Respeito aos concorrentes, adversários e também aos inimigos

Uma coisa que o jogador de futebol aprende bem cedo — pelo menos precisa aprender para passar uma imagem positiva para o público — é declarar, quando entrevistado, seu respeito irrestrito pelos adversários. Aí, não raro, ouvimos coisas mais ou menos assim:

— Estamos aqui para mais uma partida contra um adversário valoroso — o adversário é muito ruim, mas ele não diz — e espero dar tudo de mim para obtermos mais essa vitória para nossa equipe, o que é importante.

Para completar a entrevista ele sempre diz que está com 90% da sua capacidade física — ninguém sabe como ele chega a este percentual, mas ele diz — , depois arranja um jeitinho para usar a expressão “sem dúvida” — jogador de futebol adora responder uma pergunta começando por “sem dúvida” — , elogia a galera, faz o sinal da cruz e sai correndo até o meio do campo. Bem, apesar das mesmices e dos tropeços no vernáculo, uma coisa positiva fica para o ouvinte: ele respeita os adversários.

Entendendo as diferenças

É preciso, antes de mais nada, que se entenda corretamente a diferença entre concorrente, adversário e inimigo.

— Concorrente é aquela pessoa que disputa com você o último pedaço de pizza que ficou na bandeja;

— Adversário é o que come logo esse último pedaço sem considerar que você também está a fim de comê-la;

— Já o Inimigo é aquele que prefere jogar fora o último pedaço, mesmo estando com fome, só para não admitir a possibilidade de que você venha a comê-la.

O relacionamento entre concorrentes deve ser sempre ético. Embora defendam os próprios interesses, fazem-no respeitando princípios e normas aceitas e praticadas por todos. Nada impede, até mesmo, o relacionamento fraterno entre eles. Seus interesses em primeiro lugar, sim, porém dentro da regra do jogo.

Já o relacionamento entre adversários é um pouco diferente. Estes, normalmente, deixam a ética na gaveta ou usam-na só parcialmente.

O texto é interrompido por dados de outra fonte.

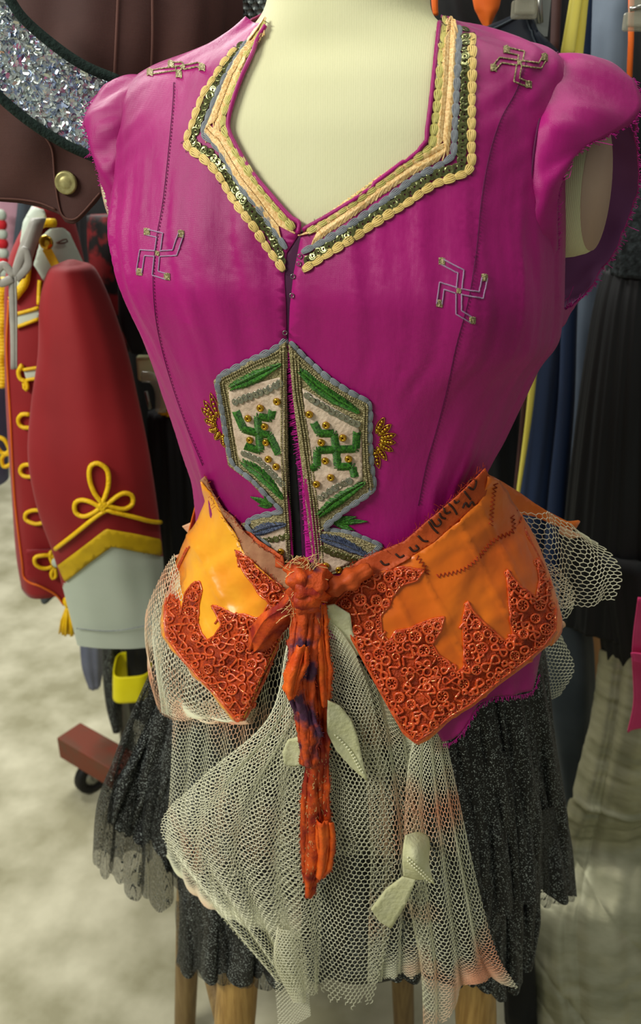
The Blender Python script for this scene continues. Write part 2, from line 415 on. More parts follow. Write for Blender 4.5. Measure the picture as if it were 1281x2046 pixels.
M['floor'] = mat('worn_concrete', (156, 152, 122), (210, 206, 178), rough=.75, nscale=6.5, detail=9, bump=.25, bscale=30, lo=.36, hi=.66)
M['wall'] = mat('pale_painted_wall', (176, 166, 170), (190, 180, 182), rough=.9)
M['brown'] = mat('brown_twill', (62, 36, 32), (76, 46, 40), rough=.75, nscale=8, bump=.15, bscale=40, weave=.2, wscale=1600)
M['brown_trim'] = mat('brown_stitch', (92, 60, 52), rough=.8)
M['brass_button'] = mat('brushed_brass_button', (176, 170, 116), (140, 132, 84), rough=.4, metal=.5, nscale=120)
M['dkgreen'] = mat('dark_green_felt_binding', (14, 32, 28), (22, 42, 36), rough=.9, nscale=200, bump=.5, bscale=300)
M['sequin_ground'] = mat('silver_ground', (120, 134, 134), (160, 176, 176), rough=.5, nscale=90)
M['silver'] = mat('silver_sequin', (226, 236, 232), rough=.24, metal=.8)
M['silver_blue'] = mat('bluish_silver_sequin', (176, 192, 222), rough=.24, metal=.9)
M['scales'] = mat('iridescent_scale_foil', (96, 112, 116), (170, 182, 176), rough=.25, nscale=30, metal=.15, spec=.8)
M['black'] = mat('black_cloth', (9, 11, 13), (16, 19, 22), rough=.7, nscale=8, bump=.2, bscale=30)
M['softblack'] = mat('soft_black_crepe', (9, 11, 13), (16, 19, 21), rough=.65, nscale=10, stretch=(4, 4, .5))
M['red'] = mat('crimson_uniform_wool', (134, 20, 26), (150, 28, 34), rough=.7, nscale=5, sheen=.1, bump=.08, bscale=40)
M['white_cloth'] = mat('pale_mint_white_cloth', (184, 196, 180), (196, 206, 192), rough=.7, nscale=6)
M['yellow'] = mat('yellow_braid', (236, 188, 8), (246, 204, 26), rough=.45, nscale=90, bump=.4, bscale=300)
M['yellow_dull'] = mat('yellow_band_cloth', (190, 156, 4), (208, 172, 10), rough=.6, nscale=40, weave=.3, wscale=1500)
M['yellow_paper'] = mat('bright_yellow_band', (240, 226, 0), (246, 234, 20), rough=.5, nscale=20)
M['grey_strap'] = mat('grey_satin_ribbon', (170, 168, 158), (140, 138, 132), rough=.45, nscale=20)
M['cream_plastic'] = mat('cream_plastic', (206, 212, 160), (218, 222, 172), rough=.4, nscale=20)
M['clear_plastic'] = mat('smoky_clear_plastic', (170, 170, 150), rough=.15, spec=.8, alpha=.45)
M['steel'] = mat('brushed_steel', (150, 152, 146), rough=.3, metal=.9)
M['rust_paint'] = mat('worn_red_brown_paint', (116, 52, 30), (96, 66, 46), rough=.55, nscale=14, lo=.5, hi=.7)
M['rubber'] = mat('black_rubber', (20, 20, 20), rough=.6)
M['navy'] = mat('navy_cloth', (16, 34, 62), (24, 44, 76), rough=.7, nscale=6, stretch=(3, 3, .3))
M['deepnavy'] = mat('deep_navy_cloth', (12, 22, 34), (18, 30, 44), rough=.65, nscale=6)
M['stripe'] = mat('grey_blue_ribbed_cloth', (104, 118, 134), (122, 136, 152), rough=.7, nscale=9, ribs=150, rib_dir='X')
M['stripe_dark'] = mat('slate_ribbed_cloth', (48, 58, 66), (64, 74, 82), rough=.6, nscale=9, ribs=150, rib_dir='X')
M['paleyellow'] = mat('pale_yellow_satin', (224, 212, 84), (234, 224, 110), rough=.5, nscale=9, stretch=(4, 4, .4))
M['orange_cloth'] = mat('orange_cotton', (214, 92, 20), (224, 110, 30), rough=.7)
M['lame'] = mat('silver_lame', (140, 140, 112), (176, 174, 146), rough=.4, metal=.4, nscale=14, bump=.5, bscale=16, stretch=(1, 1, 3), lo=.3, hi=.7)
M['pink'] = mat('hot_pink_satin', (206, 44, 104), (220, 66, 124), rough=.45, nscale=12)
M['tan'] = mat('tan_cloth', (186, 140, 96), rough=.8)
M['maroon'] = mat('maroon_patterned_cloth', (120, 20, 26), (12, 8, 10), rough=.7, nscale=26, lo=.42, hi=.52)
M['fur'] = mat('charcoal_pile', (44, 52, 54), (16, 20, 22), rough=.95, nscale=120, bump=1, bscale=160)
M['pinkwall'] = mat('pink_cloth', (206, 166, 180), (190, 140, 160), rough=.8)
M['redstripe'] = mat('red_cloth', (200, 30, 40), rough=.7)
M['blue_daylight'] = mat('pale_blue_daylight', (116, 128, 176), (140, 150, 190), rough=.8, nscale=9)  # bluish daylight on the floor, put into a base colour
# ---------------------------------------------------------------- the setting
def struct(name, V, F, m):
    o = mk(name, V, F, m, None, smooth=False); o['kind'] = 'structure'; return o
struct('floor', *box((0, 2.5, -.05), (4, 4, .05)), M['floor'])
struct('wall_back', *box((0, 6.55, 1.5), (4, .05, 1.6)), M['wall'])
struct('wall_right', *box((4.05, 2.5, 1.5), (.05, 4, 1.6)), M['wall'])
struct('wall_left', *box((-4.05, 2.5, 1.5), (.05, 4, 1.6)), M['wall'])
# ---------------------------------------------------------------- dress form
YC = .82; PHI = math.radians(18)
FR = np.array([-math.sin(PHI), -math.cos(PHI)]); RT = np.array([math.cos(PHI), -math.sin(PHI)])
class Body:
    def __init__(s, left, right, brow, yl, yr, e=.88, bumps=(), cy=None):
        L = np.array([P(x, y, YC+yl) for y, x in left]); R = np.array([P(x, y, YC-yr) for y, x in right]); B = np.array([[P(640, y, YC)[2], b] for y, b in brow])
        s.z1 = min(L[0, 2], R[0, 2], B[0, 1] if 0 else B[0, 0]); s.z0 = max(L[-1, 2], R[-1, 2], B[-1, 0])
        s.z = np.linspace(s.z0, s.z1, 700)
        def f(Z, X):
            y = np.interp(s.z, Z[::-1], X[::-1]); k = np.ones(13)/13; yp = np.pad(y, 6, mode='edge'); return np.convolve(yp, k, 'valid')
        xl = f(L[:, 2], L[:, 0]); xr = f(R[:, 2], R[:, 0]); s.b = f(B[:, 0], B[:, 1])
        s.cx = (xl+xr)/2; w = (xr-xl)/2; s.a = np.sqrt(np.maximum((w**2-(s.b*math.sin(PHI))**2), .0004))/math.cos(PHI)
        s.e = e; s.bumps = bumps
        s.dy = np.zeros(700) if cy is None else f(np.array([P(640, y, YC)[2] for y, _ in cy]), np.array([d for _, d in cy]))
        da = np.gradient(s.a, s.z); s.kz = np.clip(-da/np.sqrt(1+da**2), 0, 1)
        ds = np.sqrt(1+.6*np.clip(da, -6, 6)**2)*np.gradient(s.z); s.s = np.concatenate([[0], np.cumsum(ds)[:-1]])
    def pos(s, th, z, off=0.):
        th = np.asarray(th, float); z = np.asarray(z, float); off = np.broadcast_to(off, th.shape)
        a = np.interp(z, s.z, s.a)+off; b = np.interp(z, s.z, s.b)+off; cx = np.interp(z, s.z, s.cx); dy = np.interp(z, s.z, s.dy); kz = np.interp(z, s.z, s.kz)
        k = np.ones_like(z)
        for A, t0, st, z0, sz in s.bumps:
            k = k+A*np.exp(-((th-t0)/st)**2-((z-z0)/sz)**2)
        sx = np.sin(th); cyy = np.cos(th)
        lx = a*k*np.sign(sx)*np.abs(sx)**s.e; ly = b*k*np.sign(cyy)*np.abs(cyy)**s.e
        return np.stack([cx+lx*RT[0]+ly*FR[0], YC+dy+lx*RT[1]+ly*FR[1], z+off*kz], -1)
    def inv(s, p):
        p = np.asarray(p); z = p[..., 2]; a = np.interp(z, s.z, s.a); b = np.interp(z, s.z, s.b)
        qx = p[..., 0]-np.interp(z, s.z, s.cx); qy = p[..., 1]-YC-np.interp(z, s.z, s.dy)
        lx = (qx*RT[0]+qy*RT[1])/a; ly = (qx*FR[0]+qy*FR[1])/b; g = 1/s.e
        return np.arctan2(np.sign(lx)*np.abs(lx)**g, np.sign(ly)*np.abs(ly)**g), z
    def mesh(s, nt=160, nz=260, off=0., z0=None, z1=None):
        z0 = s.z0 if z0 is None else z0; z1 = s.z1 if z1 is None else z1
        ss = np.linspace(np.interp(z0, s.z, s.s), np.interp(z1, s.z, s.s), nz); z = np.interp(ss, s.s, s.z)
        T, Z = np.meshgrid(np.linspace(-math.pi, math.pi, nt, endpoint=False), z, indexing='ij')
        return s.pos(T.ravel(), Z.ravel(), off), gridf(nt, nz, cu=True)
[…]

Admitem que todo jogo tem regras mas que regras existem para serem mudadas. Principalmente se for para atender os próprios interesses.

Com os inimigos a coisa é bem diferente; ética é um conceito inexistente. E tem mais: se não “der” pra mim, não vai “dar” pra ele também. O inimigo pensa primeiro na derrota alheia e só depois na própria vitória. Assim, sua maior satisfação é ver a falência do outro mesmo que depois venha a sua. Não faz mal; o outro se deu mal primeiro.

De certa forma, não há mistérios para se identificar quem é um e quem é outro neste jogo. As primeiras jogadas sempre definem o caráter do jogador e a experiência de vida ajuda bastante nessas horas. Na dúvida, ponha uma pizza na mesa e veja a reação dele.

As exigências do mundo moderno impuseram ao empresariado uma reflexão mais profunda a respeito do assunto. Antes, simples concorrentes eram vistos como inimigos e, tomados por esta visão, muitos dirigiam suas estratégias muito mais para derrotar o outro do que, propriamente, para vencer. E isto começou a ser refletir nos números.

Como se diz no mundo dos negócios, “contra cifrões não há argumentos”. E logo alguém descobriu que pelejar contra o inimigo custava mais do que conviver pacificamente com ele. Os números mostravam isso.

A solução então foi criar regras, como um armistício; deixariam de lutar um contra o outro e concentrariam suas forças na direção do mercado. A ideia vingou é hoje largamente disseminada através das cooperativas, associações, clubes e federações que representam os mais diversos segmentos empresariais da sociedade. Tais instituições existem, justamente, para cumprir este propósito e, por isso mesmo são fundamentais dentro do modelo atual de negócios.

Ninguém pode mais, até mesmo por uma questão de lógica, dirigir sua estratégia contra o “inimigo” ao invés de concentrar suas forças, por exemplo, na captação de novos clientes.

A paz, mesmo condicionada, é sempre menos onerosa do que a guerra.

Quando se fala em “planejamento estratégico”, é conveniência prioritária estabelecer uma política de relações com a concorrência. Os concorrentes são vetores do nosso negócio. As ações deles interferem diretamente nas nossas e podem até decidir o nosso futuro. Manter uma política saudável com eles, fundamentada em compliance, códigos de condutas e princípios éticos, é atitude sensata de quem quer resguardar os próprios interesses.

Napoleão Bonaparte, sempre que desconfiava de um assessor direto, um ministro ou de alguém intimamente ligado ao poder, trazia-se para perto de si, diferentemente de outros governantes que costumavam desterrar seus desafetos. Ele costumava dizer que “lugar de inimigo é ao meu lado”. Atitude sábia do imperador francês. Com o “traidor” por perto é muito mais fácil conter a traição.